Mr. McGough said the township and the state Department of Transportation plan to replace the blinking yellow lights on the fire building with a set of lights that stay dark until firefighters activate them as they’re pulling in or out of the station. The lights would turn yellow and then red, staying red until the fire trucks clear the building before turning yellow and then turning back off.
Township Attorney Mark Roselli said after the Township Council’s May 12 meeting that drivers have reacted to the yellow lights by either slowing down or stopping, even when no fire trucks are leaving the firehouse. He said this created a hazard along Route 130, where the building is located.
DOT spokesman Tim Greeley said Monday that since the firehouse is located on U.S. 130, the DOT, rather than Mercer County, has jurisdiction over the highway and therefore regulates the kind of emergency lighting systems used there.
The township had looked into replacing the light for a long while, but the state’s regulations didn’t allow for that until they were changed in 2009.
”When the current beacon was designed and installed … (regulations) provided no other option for that kind of scenario,” Mr. Greeley said. “The flashing yellow light was the only option for that kind of situation, as taken by engineers at that location.”
Plans began to move forward last month. Mr. McGough said Dave Martin, head of the DOT’s traffic division, outlined the township’s options to either keep the yellow light or to go with the new system Mr. McGough described in an April 14 e-mail to Fire Director John Archer and police Lt. Scott Texidor.

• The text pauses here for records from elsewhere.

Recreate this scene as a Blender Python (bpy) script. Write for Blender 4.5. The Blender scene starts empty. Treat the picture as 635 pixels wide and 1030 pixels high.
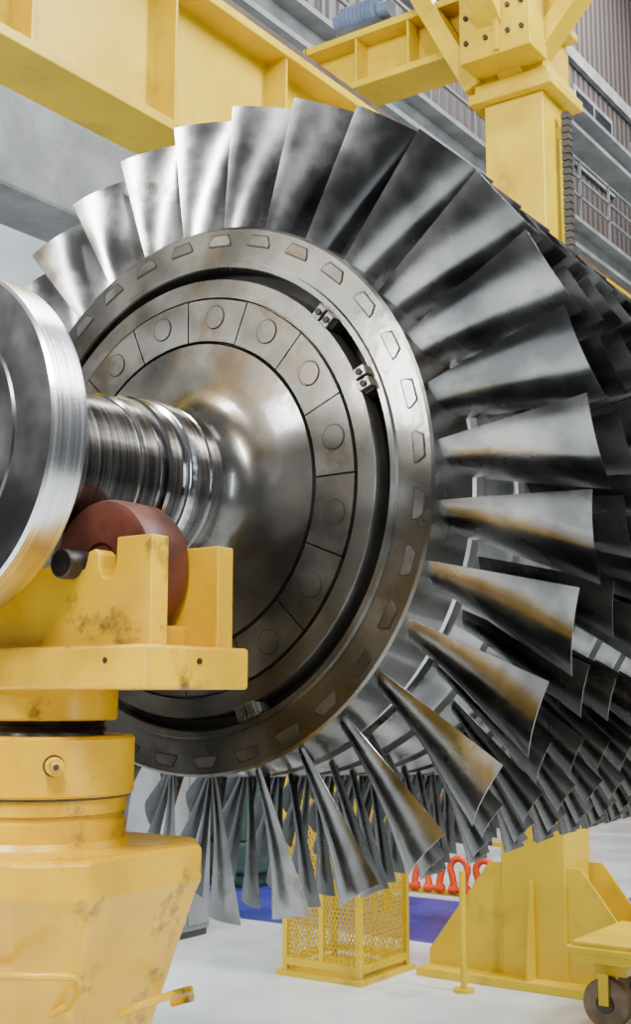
import bpy, bmesh, math, random
from math import sin, cos, pi, radians
from mathutils import Vector, Matrix
random.seed(7)
scene = bpy.context.scene
EYE = 1.95
AX = 2.55     # rotor axis height

# ------------------------------------------------------------ materials
def newmat(name):
    m = bpy.data.materials.new(name); m.use_nodes = True
    nt = m.node_tree
    b = nt.nodes['Principled BSDF']
    return m, nt, b

def noisy(name, c1, c2, metal=0.0, r1=0.3, r2=0.5, scale=4.0, detail=6, stretch=(1,1,1), bump=0.0, bscale=40, lo=0.4, hi=0.62, c3=None, s3=1.5, spec=None, coat=0, lo3=.56, hi3=.70):
    m, nt, b = newmat(name)
    N = nt.nodes; L = nt.links
    tc = N.new('ShaderNodeTexCoord'); mp = N.new('ShaderNodeMapping')
    mp.inputs['Scale'].default_value = stretch
    L.new(tc.outputs['Object'], mp.inputs['Vector'])
    n = N.new('ShaderNodeTexNoise'); n.inputs['Scale'].default_value = scale; n.inputs['Detail'].default_value = detail
    L.new(mp.outputs['Vector'], n.inputs['Vector'])
    cr = N.new('ShaderNodeValToRGB')
    cr.color_ramp.elements[0].position = lo; cr.color_ramp.elements[0].color = (*c1, 1)
    cr.color_ramp.elements[1].position = hi; cr.color_ramp.elements[1].color = (*c2, 1)
    L.new(n.outputs['Fac'], cr.inputs['Fac'])
    out = cr.outputs['Color']
    if c3:
        n3 = N.new('ShaderNodeTexNoise'); n3.inputs['Scale'].default_value = s3; n3.inputs['Detail'].default_value = 8
        n3.inputs['Roughness'].default_value = 0.7
        L.new(tc.outputs['Object'], n3.inputs['Vector'])
        r3 = N.new('ShaderNodeValToRGB'); r3.color_ramp.elements[0].position = lo3; r3.color_ramp.elements[0].color = (0,0,0,1)
        r3.color_ramp.elements[1].position = hi3; r3.color_ramp.elements[1].color = (1,1,1,1)
        L.new(n3.outputs['Fac'], r3.inputs['Fac'])
        mx = N.new('ShaderNodeMix'); mx.data_type = 'RGBA'
        L.new(r3.outputs['Color'], mx.inputs[0]); L.new(out, mx.inputs[6]); mx.inputs[7].default_value = (*c3, 1)
        out = mx.outputs[2]
    L.new(out, b.inputs['Base Color'])
    mr = N.new('ShaderNodeMapRange'); mr.inputs[1].default_value = 0.3; mr.inputs[2].default_value = 0.7
    mr.inputs[3].default_value = r1; mr.inputs[4].default_value = r2
    L.new(n.outputs['Fac'], mr.inputs[0]); L.new(mr.outputs[0], b.inputs['Roughness'])
    b.inputs['Metallic'].default_value = metal
    if coat: 
        b.inputs['Coat Weight'].default_value = coat; b.inputs['Coat Roughness'].default_value = 0.12
    if spec is not None: b.inputs['Specular IOR Level'].default_value = spec
    if bump > 0:
        nb = N.new('ShaderNodeTexNoise'); nb.inputs['Scale'].default_value = bscale; nb.inputs['Detail'].default_value = 4
        L.new(mp.outputs['Vector'], nb.inputs['Vector'])
        bp = N.new('ShaderNodeBump'); bp.inputs['Strength'].default_value = bump; bp.inputs['Distance'].default_value = 0.01
        L.new(nb.outputs['Fac'], bp.inputs['Height']); L.new(bp.outputs['Normal'], b.inputs['Normal'])
        if coat: L.new(bp.outputs['Normal'], b.inputs['Coat Normal'])
    return m

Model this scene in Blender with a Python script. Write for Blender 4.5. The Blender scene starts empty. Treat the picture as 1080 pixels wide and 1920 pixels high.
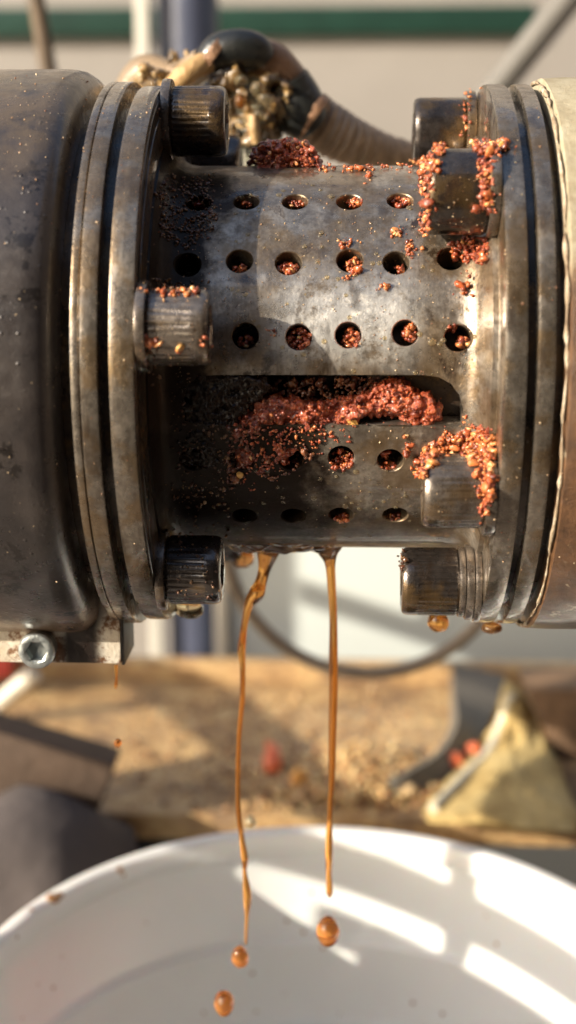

Mr. McGough said he told Lt. Texidor on April 27 that the township was giving the new system the green light.
”I’m absolutely good with this. Let’s go with that,” Mr. McGough said.
There was some confusion during last week’s Township Council meeting on the planning behind the light. Mr. Archer told the council that the DOT would not let the township change the blinking yellow light in front of the fire station.
”The complaint department about that thing said it’s going to be as it’s designed and it’s going to stay that way. They don’t see any problem with it,” he said.
This conflicted with both Mr. McGough’s later account of the discussions between the township and the DOT and with Mr. Greeley’s, which mostly coincided with Mr. McGough’s.
Mr. Greeley said the DOT gave the township the option of keeping the yellow blinker or installing an “emergency hybrid beacon,” which would function the way Mr. McGough was describing.
Mr. McGough and Mr. Greeley said the township would have to cover 25 percent of the costs to install the new system. No cost estimate or timeline for the completion of the work was available by press time, but Mr. McGough said he didn’t anticipate it to cost more than “tens of thousands” of dollars.